Perhaps intuitively, this waste happens when crews are unproductive because they are waiting for the delivery of material or equipment, or for the completion of a preceding activity. This also applies to anyone on the project waiting for information, such as field personnel waiting for a plan or an RFI, a scheduler waiting for progress updates or payroll waiting for time sheets. Having real-time access to this information in the field—from any device or location—will help crews reduce this type of waste. 

5. Overproduction

This is pretty much the opposite of just-in-time manufacturing and inventorying. Overproduction waste results from fabricating material too soon or ordering extra material because of poor quality, rather than producing and delivering the right amount of material at the time it is needed. There is overlap between overproduction and another type of lean waste: inventory waste. When overproduction and inventory waste happen, contractors must store it on an often overcrowded site; if plans change, contractors will also need to change the materials they’re using. 

6. Overprocessing

This waste refers to unnecessary steps taken in the project value chain, such as transforming or double-handling material. This also relates to coordination and administrative workflows on a construction project that lead to double data entry, such as multiple signatures on forms, redundant daily reports, and forwarding emails with drawings and RFIs. Eliminating paperwork with blueprint software and having one central communications point will ensure jobsite teams are always on the same page and information isn’t lost in various paper files.

7. Defect

Incorrect work that needs to be repaired, replaced or redone costs time, labor and money. In lean construction, defect waste includes damaged material, rework or punch list items. For example, a flooring material not installed per specifications or a finished wall damaged by the electrical contractor would fall under the defects category. Having a historical record of all site issues and one place to track punch list items on the fly will help minimize the prevalence of defects. Defects round out the seven wastes of lean, but there is an eighth waste that is emerging in lean manufacturing and construction. 
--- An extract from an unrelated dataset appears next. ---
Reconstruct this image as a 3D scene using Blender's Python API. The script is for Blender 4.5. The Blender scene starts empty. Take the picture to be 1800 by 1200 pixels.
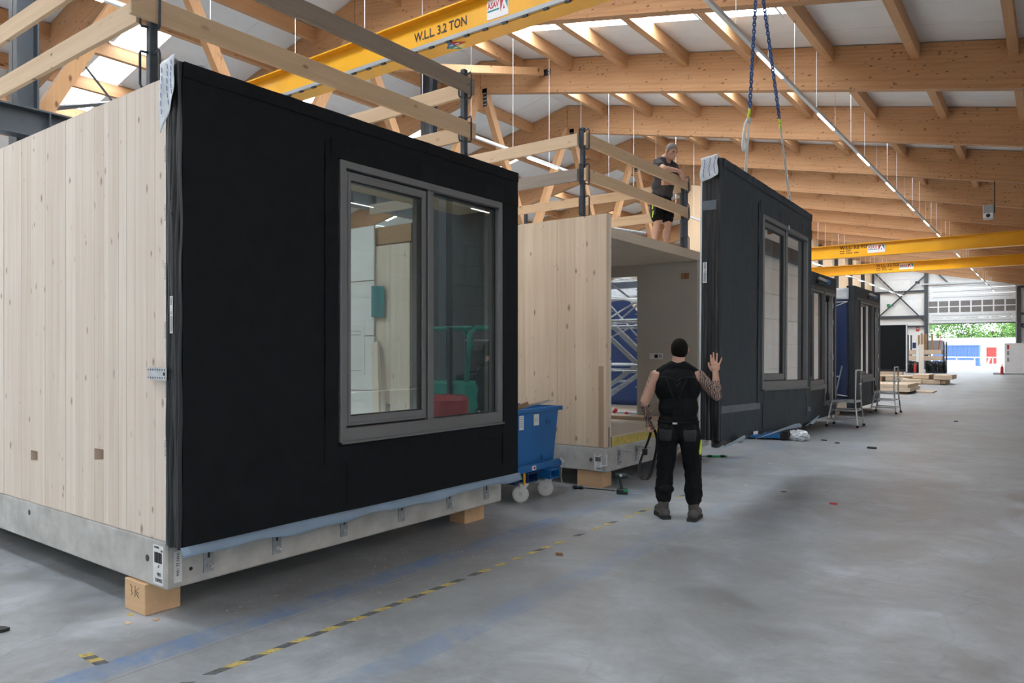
import bpy, bmesh, math, random
from mathutils import Vector, Matrix, Euler
random.seed(11)
S = bpy.context.scene
COL = S.collection

# ---------------------------------------------------------------- camera
cd = bpy.data.cameras.new('camera')
cd.sensor_width = 36.0
cd.lens = 36.0 * 1283.0 / 1800.0
cd.shift_y = 19.0 / 1800.0
cd.clip_start, cd.clip_end = 0.05, 600
cam = bpy.data.objects.new('camera', cd)
COL.objects.link(cam)
cam.location = (0, 0, 1.67)
cam.rotation_euler = (math.radians(90), 0, math.radians(36.62))
S.camera = cam

# ---------------------------------------------------------------- sky, sun, exposure
w = bpy.data.worlds.new('sky')
S.world = w
w.use_nodes = True
bg = w.node_tree.nodes['Background']
bg.inputs['Color'].default_value = (0.86, 0.93, 1.0, 1)
bg.inputs['Strength'].default_value = 3.4
sd = bpy.data.lights.new('sun', 'SUN')
sd.energy = 4.0
sd.angle = math.radians(1.5)
so = bpy.data.objects.new('sun', sd)
COL.objects.link(so)
so.rotation_euler = Euler((math.radians(48), 0, math.radians(-25)))
SKYLIGHT_AISLE, SKYLIGHT_FAR = 25.0, 16.0
LAMP = 5.0
S.view_settings.view_transform = 'Standard'
S.view_settings.look = 'None'
S.view_settings.gamma = 1
S.view_settings.use_curve_mapping = False
S.view_settings.exposure = -0.08
S.cycles.max_bounces = 10
S.cycles.diffuse_bounces = 6
S.cycles.transparent_max_bounces = 16
S.cycles.sample_clamp_indirect = 6.0
S.cycles.use_denoising = True

# ---------------------------------------------------------------- helpers
ORG = {}


def link(o):
    COL.objects.link(o)
    return o


def tag(o, label=None, cat=None, group=None, kind=None):
    if label: o['label'] = label
    if cat: o['category'] = cat
    if group: o['group'] = group
    if kind: o['kind'] = kind
    return o


def thing(name, label=None, cat=None, loc=(0, 0, 0), rot=(0, 0, 0), group=None, kind=None, parent=None):
    o = link(bpy.data.objects.new(name, None))
    o.empty_display_size = 0.1
    o.rotation_euler = rot
    if parent is not None:
        o.parent = parent
        po = ORG.get(parent.name, Vector((0, 0, 0)))
        o.location = Vector(loc) - po
        ORG[o.name] = Vector(loc)
    else:
        o.location = loc
        ORG[o.name] = Vector(loc)
    return tag(o, label, cat, group, kind)


class MB:
    def __init__(s):
        s.bm = bmesh.new()

    def box(s, x0, x1, y0, y1, z0, z1):
        return s.hexa([(x0, y0, z0), (x1, y0, z0), (x1, y1, z0), (x0, y1, z0), (x0, y0, z1), (x1, y0, z1), (x1, y1, z1), (x0, y1, z1)])

    def hexa(s, p):
        v = [s.bm.verts.new(q) for q in p]
        for f in ((3, 2, 1, 0), (4, 5, 6, 7), (0, 1, 5, 4), (1, 2, 6, 5), (2, 3, 7, 6), (3, 0, 4, 7)):
            s.bm.faces.new([v[i] for i in f])
        return s

    def bar(s, a, b, w, h, up=(0, 0, 1)):
        """rectangular bar from a to b, w sideways, h along up"""
        a, b = Vector(a), Vector(b)
        d = (b - a).normalized()
        u = Vector(up)
        u = (u - d * u.dot(d)).normalized()
        r = d.cross(u)
        q = []
        for p in (a, b):
            for i, j in ((-1, -1), (1, -1), (1, 1), (-1, 1)):
                q.append(p + r * (i * w / 2) + u * (j * h / 2))
        return s.hexa([q[0], q[1], q[2], q[3], q[4], q[5], q[6], q[7]])

    def tube(s, pts, r, n=8, cap=True, closed=False):
        pts = [Vector(p) for p in pts]
        rs = r if isinstance(r, (list, tuple)) else [r] * len(pts)
        rings = []
        prev = None
        m = len(pts)
        for i, p in enumerate(pts):
            if closed:
                d = pts[(i + 1) % m] - pts[i - 1]
            else:
                d = pts[min(i + 1, m - 1)] - pts[max(i - 1, 0)]
            d.normalize()
            if prev is None:
                u = d.orthogonal().normalized()
            else:
                u = prev - d * prev.dot(d)
                u = u.normalized() if u.length > 1e-6 else d.orthogonal().normalized()
            prev = u
            v = d.cross(u)
            rings.append([s.bm.verts.new(p + (u * math.cos(2 * math.pi * k / n) + v * math.sin(2 * math.pi * k / n)) * rs[i]) for k in range(n)])
        for i in range(m if closed else m - 1):
            A, B = rings[i], rings[(i + 1) % m]
            for k in range(n):
                s.bm.faces.new((A[k], A[(k + 1) % n], B[(k + 1) % n], B[k]))
        if cap and not closed:
            s.bm.faces.new(rings[0][::-1])
            s.bm.faces.new(rings[-1])
        return s

    def cyl(s, a, b, r, n=16, r2=None):
        return s.tube([a, b], [r, r if r2 is None else r2], n)

    def lathe(s, prof, c=(0, 0, 0), n=24, axis='Z'):
        rings = []
        for (r, z) in prof:
            ring = []
            for k in range(n):
                t = 2 * math.pi * k / n
                x, y = r * math.cos(t), r * math.sin(t)
                q = {'Z': (x, y, z), 'X': (z, x, y), 'Y': (y, z, x)}[axis]
                ring.append(s.bm.verts.new((q[0] + c[0], q[1] + c[1], q[2] + c[2])))
            rings.append(ring)
        for A, B in zip(rings, rings[1:]):
            for k in range(n):
                s.bm.faces.new((A[k], A[(k + 1) % n], B[(k + 1) % n], B[k]))
        s.bm.faces.new(rings[0][::-1])
        s.bm.faces.new(rings[-1])
        return s

    def ell(s, c, r, rot=None, n=20, m=12):
        mat = Matrix.Translation(c) @ ((rot if rot is not None else Euler((0, 0, 0))).to_matrix().to_4x4()) @ Matrix.Diagonal((r[0], r[1], r[2], 1))
        bmesh.ops.create_uvsphere(s.bm, u_segments=n, v_segments=m, radius=1, matrix=mat)
        return s

    def cap(s, a, b, ra, rb, n=16, flat=1.0, side=None):
        """closed tapered limb with round ends; flat<1 thins it along `side`"""
        a, b = Vector(a), Vector(b)
        d = (b - a)
        L = d.length
        d.normalize()
        if side is None:
            u = d.orthogonal().normalized()
        else:
            u = Vector(side)
            u = (u - d * u.dot(d)).normalized()
        v = d.cross(u)
        rows = []
        K = 5
        for i in range(K):
            t = math.pi / 2 * (1 - i / K)
            rows.append((-ra * math.sin(t), ra * math.cos(t)))
        for i in range(K, -1, -1):
            t = math.pi / 2 * (1 - i / K)
            rows.append((L + rb * math.sin(t), rb * math.cos(t)))
        rings = []
        for (h, r) in rows:
            r = max(r, 1e-4)
            rings.append([s.bm.verts.new(a + d * h + (u * math.cos(2 * math.pi * k / n) * flat + v * math.sin(2 * math.pi * k / n)) * r) for k in range(n)])
        for A, B in zip(rings, rings[1:]):
            for k in range(n):
                s.bm.faces.new((A[k], A[(k + 1) % n], B[(k + 1) % n], B[k]))
        s.bm.faces.new(rings[0][::-1])
        s.bm.faces.new(rings[-1])
        return s

    def prism(s, poly, a0, a1, axis='X'):
        """extrude a 2-D polygon along an axis"""
        def P(u, v, t):
            return {'X': (t, u, v), 'Y': (u, t, v), 'Z': (u, v, t)}[axis]
        A = [s.bm.verts.new(P(u, v, a0)) for u, v in poly]
        B = [s.bm.verts.new(P(u, v, a1)) for u, v in poly]
        s.bm.faces.new(A[::-1])
        s.bm.faces.new(B)
        n = len(poly)
        for k in range(n):
            s.bm.faces.new((A[k], A[(k + 1) % n], B[(k + 1) % n], B[k]))
        return s

    def ring(s, o, i, n0, n1):
        """rectangular ring in the local facade frame: x outward, y along, z up. o,i = (y0,y1,z0,z1)"""
        def R(r, n):
            return [s.bm.verts.new(q) for q in ((n, r[0], r[2]), (n, r[1], r[2]), (n, r[1], r[3]), (n, r[0], r[3]))]
        o0, o1, i0, i1 = R(o, n0), R(o, n1), R(i, n0), R(i, n1)
        for k in range(4):
            l = (k + 1) % 4
            s.bm.faces.new((o1[k], o1[l], i1[l], i1[k]))
            s.bm.faces.new((o0[l], o0[k], i0[k], i0[l]))
            s.bm.faces.new((o0[k], o0[l], o1[l], o1[k]))
            s.bm.faces.new((i0[l], i0[k], i1[k], i1[l]))
        return s

    def grid(s, P, nu, nv):
        V = [[s.bm.verts.new(P(i / nu, j / nv)) for j in range(nv + 1)] for i in range(nu + 1)]
        for i in range(nu):
            for j in range(nv):
                s.bm.faces.new((V[i][j], V[i + 1][j], V[i + 1][j + 1], V[i][j + 1]))
        return s

    def build(s, name, mat, parent=None, local=False, smooth=False, bevel=0.0, origin=None, solid=0.0, fix=True):
        bm = s.bm
        if fix:
            bmesh.ops.recalc_face_normals(bm, faces=bm.faces)
        if bevel:
            bmesh.ops.bevel(bm, geom=[e for e in bm.edges if len(e.link_faces) == 2 and e.calc_face_angle(0) > 0.5], offset=bevel, segments=1, affect='EDGES', profile=0.5, clamp_overlap=True)
        if not local:
            if parent is not None:
                og = ORG.get(parent.name, Vector((0, 0, 0)))
            elif origin is not None:
                og = Vector(origin)
            else:
                xs = [v.co for v in bm.verts]
                og = Vector(((min(c.x for c in xs) + max(c.x for c in xs)) / 2, (min(c.y for c in xs) + max(c.y for c in xs)) / 2, min(c.z for c in xs)))
            bmesh.ops.translate(bm, verts=bm.verts, vec=-og)
        me = bpy.data.meshes.new(name)
        bm.to_mesh(me)
        bm.free()
        if smooth:
            for p in me.polygons: p.use_smooth = True
        for m in (mat if isinstance(mat, (list, tuple)) else [mat]):
            me.materials.append(m)
        o = link(bpy.data.objects.new(name, me))
        if parent is not None:
            o.parent = parent
            if not local: ORG[o.name] = ORG.get(parent.name, Vector((0, 0, 0))).copy()
        elif not local:
            o.location = og
            ORG[o.name] = og.copy()
        if solid:
            md = o.modifiers.new('thick', 'SOLIDIFY')
            md.thickness = solid
            md.offset = 0
        return o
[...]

8. Skills and underused talent

The eighth waste of lean involves failing to make use of people’s skills, creativity or knowledge on a project. This is not one of the traditional seven wastes (or seven mudas) found in early lean literature, but is now commonly accepted as an additional waste of lean, and turns the common mnemonic for the seven wastes of lean from “TIM WOOD” to “TIM WOODS.” Employees are the greatest asset, so they should be empowered with the tools they need to thrive. Using construction management software enables everyone from the office to the field to communicate and collaborate in real time, ensuring that no idea goes unheard. Construction apps help to ensure everyone’s skills are being used.

A shortcut to achieving a leaner construction business is to collaborate with other lean vendors, suppliers and craftspeople. When everyone involved with a project shares the same goals of minimizing waste and improving efficiencies, contractors will naturally find opportunities to increase profits.